As discussões de redes sociais, geralmente ainda mais distanciadas da realidade escoradas por uma Torre de Marfim do que as discussões acadêmicas (ok, exageramos: não chegam a tanto), seguem sempre um script pré-determinado, tentando vender alguma agenda à luz de sentimentos irrefletidos.

Geralmente, são acusações de preocupação apenas com alguma coisa grande, quando muitas outras ocorrem sem causar a mesma indignação. Mesmo que sejam coisas absolutamente distintas, como um atentado terrorista com potencial para colocar o mundo de joelhos ou uma tragédia ambiental.

No caso, houve muita exigência, choro, ranger de dentes, faniquitos, ataques de pelanca e dorsos da mão à cintura, com pézinho a fustigar violentamente o assoalho, a respeito da manifestação de solidariedade de algumas pessoas com o ataque jihadista em Paris, que colocaram fotos nas redes sociais com as cores da bandeira francesa. Reclamam estes de que não houve o mesmo grau de solidariedade (na verdade, a mesma externalização) no caso da tragédia ambiental com uma barragem na cidade mineira de Mariana.

Nosso amigo Gustavo Nogy brilhantemente expôs o caso:

Um dos paradoxos mais célebres da história é elaborado por Zenão, filósofo grego. Este nos conta a infausta disputa entre o intrépido Aquiles e a morosa Tartaruga. O herói, certo de sua acachapante vitória, houve por bem conceder a sua oponente alguns poucos metros (ou centímetros) de vantagem.
Ocorre que, para assombro de todos, Aquiles não consegue ultrapassar a Tartaruga, porque para fazê-lo ele teria de percorrer o espaço já percorrido por ela. Mas para percorrer esse espaço, ele teria de percorrer a metade desse espaço. E para percorrer a metade desse espaço, ele teria de percorrer a metade da metade desse espaço. E assim por diante.

Aquiles nunca logrará sair do lugar. A Tartaruga vence a disputa.

No Brasil, me parece que temos uma interessante atualização desse paradoxo. Aproximadamente 150 pessoas morrem em Paris e José, o Aquiles brasileiro, quer muito sinceramente se indignar com o horror em França. Mas antes de se indignar com todo horror em França, ele aprende que tem de se revoltar por causa do terror em África. Mas antes de se revoltar por causa do terror em África, ele deve se mostrar consternado com a tragédia em Minas Gerais. Mas antes de se mostrar consternado com a tragédia em Minas Gerais, ele tem de necessariamente chorar pelos 200 mortos na boate Kiss. E assim por diante.

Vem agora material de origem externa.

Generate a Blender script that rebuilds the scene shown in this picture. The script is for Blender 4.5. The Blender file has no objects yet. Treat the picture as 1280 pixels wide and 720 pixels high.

José, o Aquiles brasileiro, nunca conseguirá verter uma lágrima sequer de piedade por ninguém. A Indiferença vence a disputa.

O radar de indignação e os fiscais de indignação alheia são muito bem colocados por Nogy para mostrar como esta tentativa pós-iluminista de escalonizar, hierarquizar e racionalizar segundo um esquematismo mental o sentimento humano de empatia só dá lugar à Indiferença como rainha triunfante (aprofundaremos isto em artigos vindouros).

Entretanto, há outros motivos mais sérios do que a disputa do eu-sou-mais-humanitaristicamente-indignado-do-que-você para se recusar a usar a bandeira da França no avatar.

E o motivo é a própria bandeira da França.

Suas três cores até hoje fazem menção ao Liberté, égalité, fraternité, mote tanto da República Francesa após a derrubada da monarquia na Revolução Francesa, quanto da República do Haiti.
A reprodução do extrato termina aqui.